▼

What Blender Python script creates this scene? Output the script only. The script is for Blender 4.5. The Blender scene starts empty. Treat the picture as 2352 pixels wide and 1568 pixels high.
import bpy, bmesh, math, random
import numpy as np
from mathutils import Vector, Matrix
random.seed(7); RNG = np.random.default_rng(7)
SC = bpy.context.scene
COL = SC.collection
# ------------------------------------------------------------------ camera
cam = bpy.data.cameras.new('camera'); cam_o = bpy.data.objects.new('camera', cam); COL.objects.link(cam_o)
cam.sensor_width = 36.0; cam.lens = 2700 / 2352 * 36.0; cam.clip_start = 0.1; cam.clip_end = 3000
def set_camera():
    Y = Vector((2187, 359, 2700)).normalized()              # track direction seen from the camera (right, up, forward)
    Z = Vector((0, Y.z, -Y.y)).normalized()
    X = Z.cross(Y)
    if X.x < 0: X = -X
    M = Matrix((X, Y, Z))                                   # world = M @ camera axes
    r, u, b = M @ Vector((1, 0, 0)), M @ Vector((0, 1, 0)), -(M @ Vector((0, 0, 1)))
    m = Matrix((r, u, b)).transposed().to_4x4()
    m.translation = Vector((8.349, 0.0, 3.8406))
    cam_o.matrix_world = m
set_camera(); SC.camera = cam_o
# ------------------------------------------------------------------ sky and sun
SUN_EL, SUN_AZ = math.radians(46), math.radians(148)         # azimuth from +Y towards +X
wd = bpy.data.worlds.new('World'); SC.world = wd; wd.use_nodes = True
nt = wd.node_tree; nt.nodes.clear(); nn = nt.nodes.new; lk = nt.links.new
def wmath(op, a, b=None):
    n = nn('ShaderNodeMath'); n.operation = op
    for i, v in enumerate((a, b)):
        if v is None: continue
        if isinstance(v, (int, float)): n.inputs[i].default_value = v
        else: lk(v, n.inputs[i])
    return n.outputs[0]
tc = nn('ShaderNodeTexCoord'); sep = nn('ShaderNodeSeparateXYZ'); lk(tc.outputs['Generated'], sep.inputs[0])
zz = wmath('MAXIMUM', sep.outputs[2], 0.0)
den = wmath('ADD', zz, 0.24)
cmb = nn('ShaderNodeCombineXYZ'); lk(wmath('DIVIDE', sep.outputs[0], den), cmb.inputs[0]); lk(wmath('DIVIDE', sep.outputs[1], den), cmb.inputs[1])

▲

**Set problem:** Of the lines in the data, how many contain the word "scene"? Provide the number and nothing further.

**Answer below:** 2